Against the backdrop of these jokes, the product manager who constantly modifies requirements seems to have become the programmers’ biggest enemy. It seems that as long as the product does not change its requirements, everyone’s working environment will immediately become a utopia.

Although occasionally making fun of the product manager is interesting, I still want to say seriously: The product manager is not an enemy.

Because from a certain perspective, the software is born to be modified (otherwise, guess why it’s called “soft” ware?). In this sense, developing software is completely different from building houses. Because no one would say after completing a building: “Let’s tear it down and rebuild it! Same building but with 30% less steel and cement!”

Therefore, the product manager and unstable requirements are not enemies of programmers. Moreover, being able to write code that is easy to modify and adapt to changes is one of the important criteria for distinguishing ordinary programmers from excellent ones.

So then what is programmers’ biggest enemy?

Complexity is the greatest enemy

Just like what is said in “Code Complete 2”: the core problem of software development is managing complexity. Uncontrolled complexity is the biggest enemy of programmers.

Let’s take a look at the factors that contribute to the continuous growth of project complexity:

• Increasing the number of new features: More features mean more code and more code usually means higher complexity.
• Requirements for high availability: Additional technical components and code, such as message queues, are introduced to achieve high availability.
• Requirements for high performance: To improve performance, caching and related module codes are introduced. Some modules are split and rewritten in high-performance languages.
• Postponed refactoring repeatedly: Due to tight project schedules, urgent refactoring tasks are repeatedly postponed, resulting in accumulating technical debt.
• Neglecting automated testing: No one writes unit tests or cares about testing.
• …

One day, when the complexity of the project reaches a certain level, there will be a loud noise in the air. “Thud!” A “big pit” that everyone is unwilling and afraid to change suddenly appears in everyone’s IDE.

Guess who dug this pit?

Slow down the process of increasing complexity

Although complexity will always inevitably continue to grow, many practices can slow down this process. If everyone can do the following things, it is possible to keep complexity under long-term control within a reasonable range.

• Proficient in current programming languages and tools, writing clean code
• Using appropriate design patterns and programming paradigms
• Zero tolerance for duplicate code, abstraction libraries, and frameworks
• Applying clean architecture and domain-driven design principles appropriately
• Writing detailed documentation and comments
• Writing well-structured unit tests according to specifications Separating the mutable from the immutable
• …

The requirements may seem numerous, but to summarize, the core is just one sentence: write better code.

Written at the end

In 2021, I gave a presentation to the team. The title of the PPT at that time was “Eight Reflections After Eight Years of Programming”. After sharing the materials on the company’s intranet, a colleague saw it and commented that just looking at the PPT was not enough and hoped that I could expand it into an article. I replied saying no problem. Now, three years have passed, and I finally fulfilled my promise.
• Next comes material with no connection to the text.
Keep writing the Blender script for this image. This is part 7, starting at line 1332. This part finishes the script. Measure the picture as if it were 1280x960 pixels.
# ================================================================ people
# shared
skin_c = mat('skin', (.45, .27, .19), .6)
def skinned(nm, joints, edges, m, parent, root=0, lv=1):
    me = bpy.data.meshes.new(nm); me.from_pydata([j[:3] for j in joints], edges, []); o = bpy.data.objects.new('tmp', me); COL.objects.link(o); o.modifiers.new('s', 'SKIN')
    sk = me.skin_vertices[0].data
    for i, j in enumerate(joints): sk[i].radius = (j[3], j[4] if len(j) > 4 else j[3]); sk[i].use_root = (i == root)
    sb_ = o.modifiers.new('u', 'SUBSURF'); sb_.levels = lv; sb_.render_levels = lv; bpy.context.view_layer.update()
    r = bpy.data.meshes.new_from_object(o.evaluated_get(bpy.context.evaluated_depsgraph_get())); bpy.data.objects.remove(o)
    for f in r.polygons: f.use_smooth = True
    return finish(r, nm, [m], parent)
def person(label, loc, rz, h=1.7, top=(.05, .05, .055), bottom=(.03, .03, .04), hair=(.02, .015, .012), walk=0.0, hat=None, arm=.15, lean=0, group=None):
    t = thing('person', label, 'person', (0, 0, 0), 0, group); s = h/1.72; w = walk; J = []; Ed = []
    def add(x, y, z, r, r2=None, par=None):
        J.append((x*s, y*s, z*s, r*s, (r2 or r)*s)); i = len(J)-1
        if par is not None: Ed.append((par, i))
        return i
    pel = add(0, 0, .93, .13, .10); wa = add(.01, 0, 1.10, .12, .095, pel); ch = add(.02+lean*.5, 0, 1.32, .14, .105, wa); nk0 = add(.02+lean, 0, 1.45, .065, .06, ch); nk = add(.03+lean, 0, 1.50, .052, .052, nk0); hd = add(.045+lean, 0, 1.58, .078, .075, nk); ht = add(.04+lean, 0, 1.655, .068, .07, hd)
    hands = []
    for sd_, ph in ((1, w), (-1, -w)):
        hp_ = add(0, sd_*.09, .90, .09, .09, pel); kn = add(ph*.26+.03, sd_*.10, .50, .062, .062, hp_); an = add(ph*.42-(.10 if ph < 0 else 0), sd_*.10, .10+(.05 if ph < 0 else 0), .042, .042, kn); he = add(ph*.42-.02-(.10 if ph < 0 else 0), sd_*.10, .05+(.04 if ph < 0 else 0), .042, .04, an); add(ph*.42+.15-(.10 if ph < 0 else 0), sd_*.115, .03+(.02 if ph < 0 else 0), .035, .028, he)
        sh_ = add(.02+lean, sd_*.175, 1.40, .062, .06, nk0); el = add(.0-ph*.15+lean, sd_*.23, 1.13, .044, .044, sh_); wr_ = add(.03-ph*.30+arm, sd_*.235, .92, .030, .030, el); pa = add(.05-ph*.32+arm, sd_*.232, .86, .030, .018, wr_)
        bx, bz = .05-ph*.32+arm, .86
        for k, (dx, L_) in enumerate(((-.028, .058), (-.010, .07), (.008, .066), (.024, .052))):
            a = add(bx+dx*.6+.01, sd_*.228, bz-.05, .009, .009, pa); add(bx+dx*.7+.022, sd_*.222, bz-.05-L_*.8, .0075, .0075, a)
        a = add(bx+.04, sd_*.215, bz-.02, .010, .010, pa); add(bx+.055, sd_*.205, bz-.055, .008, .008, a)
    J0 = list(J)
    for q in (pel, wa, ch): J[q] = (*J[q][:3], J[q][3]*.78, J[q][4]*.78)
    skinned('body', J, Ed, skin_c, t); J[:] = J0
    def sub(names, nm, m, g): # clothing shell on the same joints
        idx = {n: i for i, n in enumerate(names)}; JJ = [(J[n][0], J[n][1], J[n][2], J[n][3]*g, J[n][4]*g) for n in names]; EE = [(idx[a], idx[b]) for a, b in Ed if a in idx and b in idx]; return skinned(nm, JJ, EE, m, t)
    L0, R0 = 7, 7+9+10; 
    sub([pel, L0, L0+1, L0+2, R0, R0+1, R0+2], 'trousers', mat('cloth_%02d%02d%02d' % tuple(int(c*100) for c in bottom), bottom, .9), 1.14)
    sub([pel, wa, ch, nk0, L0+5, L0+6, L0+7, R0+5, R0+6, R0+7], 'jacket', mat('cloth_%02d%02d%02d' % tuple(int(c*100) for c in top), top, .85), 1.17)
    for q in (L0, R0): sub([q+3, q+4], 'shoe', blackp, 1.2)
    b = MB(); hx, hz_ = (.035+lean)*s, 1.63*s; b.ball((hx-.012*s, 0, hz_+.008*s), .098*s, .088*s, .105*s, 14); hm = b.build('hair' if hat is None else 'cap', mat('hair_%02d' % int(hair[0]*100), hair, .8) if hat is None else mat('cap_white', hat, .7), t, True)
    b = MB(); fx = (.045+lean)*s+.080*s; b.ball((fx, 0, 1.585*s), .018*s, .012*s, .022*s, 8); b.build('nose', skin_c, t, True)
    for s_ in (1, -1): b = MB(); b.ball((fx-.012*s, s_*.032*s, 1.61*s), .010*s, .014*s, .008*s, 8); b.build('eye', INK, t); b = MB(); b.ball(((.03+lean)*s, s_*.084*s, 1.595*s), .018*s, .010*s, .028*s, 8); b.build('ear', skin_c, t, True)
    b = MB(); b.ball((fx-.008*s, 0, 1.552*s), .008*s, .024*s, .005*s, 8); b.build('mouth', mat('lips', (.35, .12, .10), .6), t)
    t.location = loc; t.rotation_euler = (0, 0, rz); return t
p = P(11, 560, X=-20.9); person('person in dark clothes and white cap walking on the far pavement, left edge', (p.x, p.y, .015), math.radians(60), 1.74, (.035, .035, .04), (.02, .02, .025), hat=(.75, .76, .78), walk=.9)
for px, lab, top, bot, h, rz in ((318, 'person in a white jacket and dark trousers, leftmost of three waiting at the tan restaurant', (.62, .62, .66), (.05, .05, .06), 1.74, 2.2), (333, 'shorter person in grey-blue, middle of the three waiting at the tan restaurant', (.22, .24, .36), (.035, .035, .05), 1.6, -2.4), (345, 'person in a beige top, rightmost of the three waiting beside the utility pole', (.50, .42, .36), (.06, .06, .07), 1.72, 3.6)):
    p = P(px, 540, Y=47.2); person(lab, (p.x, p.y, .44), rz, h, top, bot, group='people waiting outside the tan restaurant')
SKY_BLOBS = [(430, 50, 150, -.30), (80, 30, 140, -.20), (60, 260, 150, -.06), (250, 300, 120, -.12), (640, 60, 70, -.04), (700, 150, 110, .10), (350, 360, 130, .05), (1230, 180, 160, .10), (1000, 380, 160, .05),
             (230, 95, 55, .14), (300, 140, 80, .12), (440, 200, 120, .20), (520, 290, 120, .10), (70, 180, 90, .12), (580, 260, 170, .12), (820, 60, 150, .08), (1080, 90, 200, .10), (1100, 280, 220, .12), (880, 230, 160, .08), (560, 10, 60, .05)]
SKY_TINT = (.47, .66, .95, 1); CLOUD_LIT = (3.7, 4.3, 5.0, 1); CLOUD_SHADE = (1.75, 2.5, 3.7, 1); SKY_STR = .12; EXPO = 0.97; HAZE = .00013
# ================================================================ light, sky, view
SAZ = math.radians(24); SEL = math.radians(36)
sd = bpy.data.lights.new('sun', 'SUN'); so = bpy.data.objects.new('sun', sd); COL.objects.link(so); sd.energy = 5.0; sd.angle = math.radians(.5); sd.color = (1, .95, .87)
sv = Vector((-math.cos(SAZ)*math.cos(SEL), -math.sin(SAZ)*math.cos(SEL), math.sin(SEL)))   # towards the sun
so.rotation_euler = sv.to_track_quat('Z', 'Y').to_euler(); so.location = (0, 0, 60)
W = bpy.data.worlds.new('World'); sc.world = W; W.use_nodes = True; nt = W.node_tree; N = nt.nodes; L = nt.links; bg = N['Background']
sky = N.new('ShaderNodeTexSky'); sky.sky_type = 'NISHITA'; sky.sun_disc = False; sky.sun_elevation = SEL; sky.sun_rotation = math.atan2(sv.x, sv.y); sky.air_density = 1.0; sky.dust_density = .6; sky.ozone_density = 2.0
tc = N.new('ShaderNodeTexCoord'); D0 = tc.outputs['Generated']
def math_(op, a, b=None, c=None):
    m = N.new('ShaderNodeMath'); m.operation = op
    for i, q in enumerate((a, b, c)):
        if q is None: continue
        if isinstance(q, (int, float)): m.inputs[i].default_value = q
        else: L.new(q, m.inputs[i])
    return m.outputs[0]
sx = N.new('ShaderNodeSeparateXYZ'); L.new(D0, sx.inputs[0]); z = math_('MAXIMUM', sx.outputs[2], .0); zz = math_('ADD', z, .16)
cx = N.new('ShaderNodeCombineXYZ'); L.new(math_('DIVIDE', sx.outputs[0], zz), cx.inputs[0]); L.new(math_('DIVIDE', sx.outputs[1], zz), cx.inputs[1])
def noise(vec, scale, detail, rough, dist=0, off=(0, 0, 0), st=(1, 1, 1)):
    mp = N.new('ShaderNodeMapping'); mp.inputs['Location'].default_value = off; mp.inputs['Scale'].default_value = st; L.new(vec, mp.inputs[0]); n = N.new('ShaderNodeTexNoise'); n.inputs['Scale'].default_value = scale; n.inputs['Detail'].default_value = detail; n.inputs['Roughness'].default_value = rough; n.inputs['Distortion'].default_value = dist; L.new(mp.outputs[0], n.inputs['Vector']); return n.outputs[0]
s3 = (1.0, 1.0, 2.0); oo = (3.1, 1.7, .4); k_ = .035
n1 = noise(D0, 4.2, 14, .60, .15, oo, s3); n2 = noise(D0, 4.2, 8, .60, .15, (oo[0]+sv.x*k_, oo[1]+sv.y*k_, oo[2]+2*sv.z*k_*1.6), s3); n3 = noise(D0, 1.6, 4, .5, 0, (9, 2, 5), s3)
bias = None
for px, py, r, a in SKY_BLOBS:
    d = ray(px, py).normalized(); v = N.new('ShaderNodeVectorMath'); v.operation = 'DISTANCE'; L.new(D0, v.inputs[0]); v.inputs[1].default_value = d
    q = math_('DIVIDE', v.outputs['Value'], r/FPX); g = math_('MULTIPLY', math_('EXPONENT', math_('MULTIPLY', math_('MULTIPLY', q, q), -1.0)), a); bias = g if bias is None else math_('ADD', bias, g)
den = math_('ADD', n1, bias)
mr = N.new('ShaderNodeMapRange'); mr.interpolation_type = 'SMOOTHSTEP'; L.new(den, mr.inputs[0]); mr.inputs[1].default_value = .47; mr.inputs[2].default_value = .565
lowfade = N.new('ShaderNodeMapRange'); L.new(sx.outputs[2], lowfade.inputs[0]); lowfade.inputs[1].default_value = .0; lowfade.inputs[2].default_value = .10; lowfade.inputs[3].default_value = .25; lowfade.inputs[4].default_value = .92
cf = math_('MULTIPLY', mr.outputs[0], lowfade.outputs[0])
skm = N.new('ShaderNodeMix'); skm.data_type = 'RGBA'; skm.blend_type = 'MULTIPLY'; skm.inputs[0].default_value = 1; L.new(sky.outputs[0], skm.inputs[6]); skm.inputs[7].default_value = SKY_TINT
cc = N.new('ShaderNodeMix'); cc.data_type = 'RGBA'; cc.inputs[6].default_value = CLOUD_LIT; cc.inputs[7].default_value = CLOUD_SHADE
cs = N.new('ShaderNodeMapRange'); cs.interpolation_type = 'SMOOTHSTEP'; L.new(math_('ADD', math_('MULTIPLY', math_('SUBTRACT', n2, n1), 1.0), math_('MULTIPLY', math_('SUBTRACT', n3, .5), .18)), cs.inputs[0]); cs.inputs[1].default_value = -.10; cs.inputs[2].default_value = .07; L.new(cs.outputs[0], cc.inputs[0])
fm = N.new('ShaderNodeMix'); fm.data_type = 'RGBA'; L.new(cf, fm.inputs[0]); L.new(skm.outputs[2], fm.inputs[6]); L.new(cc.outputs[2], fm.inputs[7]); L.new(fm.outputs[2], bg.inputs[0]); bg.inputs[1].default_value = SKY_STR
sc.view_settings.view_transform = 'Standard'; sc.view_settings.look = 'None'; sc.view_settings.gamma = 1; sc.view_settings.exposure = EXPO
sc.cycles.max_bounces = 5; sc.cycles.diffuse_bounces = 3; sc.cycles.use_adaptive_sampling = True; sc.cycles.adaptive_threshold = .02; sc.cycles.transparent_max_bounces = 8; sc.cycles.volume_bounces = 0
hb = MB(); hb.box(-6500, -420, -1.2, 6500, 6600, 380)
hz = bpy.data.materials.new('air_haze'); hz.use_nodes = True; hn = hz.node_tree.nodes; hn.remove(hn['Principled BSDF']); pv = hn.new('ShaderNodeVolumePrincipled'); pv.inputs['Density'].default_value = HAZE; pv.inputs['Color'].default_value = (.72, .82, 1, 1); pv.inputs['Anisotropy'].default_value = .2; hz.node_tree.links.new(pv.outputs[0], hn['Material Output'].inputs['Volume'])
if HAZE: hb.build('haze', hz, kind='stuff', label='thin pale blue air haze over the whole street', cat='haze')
When preparing for the presentation back then, I completed the entire PPT but didn’t know what to put on the last page. So, with a sudden inspiration, I created a pure white background with a line of bold black text in the middle: “Ten years is short; programming is difficult.” Now, as we approach halfway through this second decade, it seems like the latter part of this sentence still applies to me — making little progress but continuing to work hard 😅.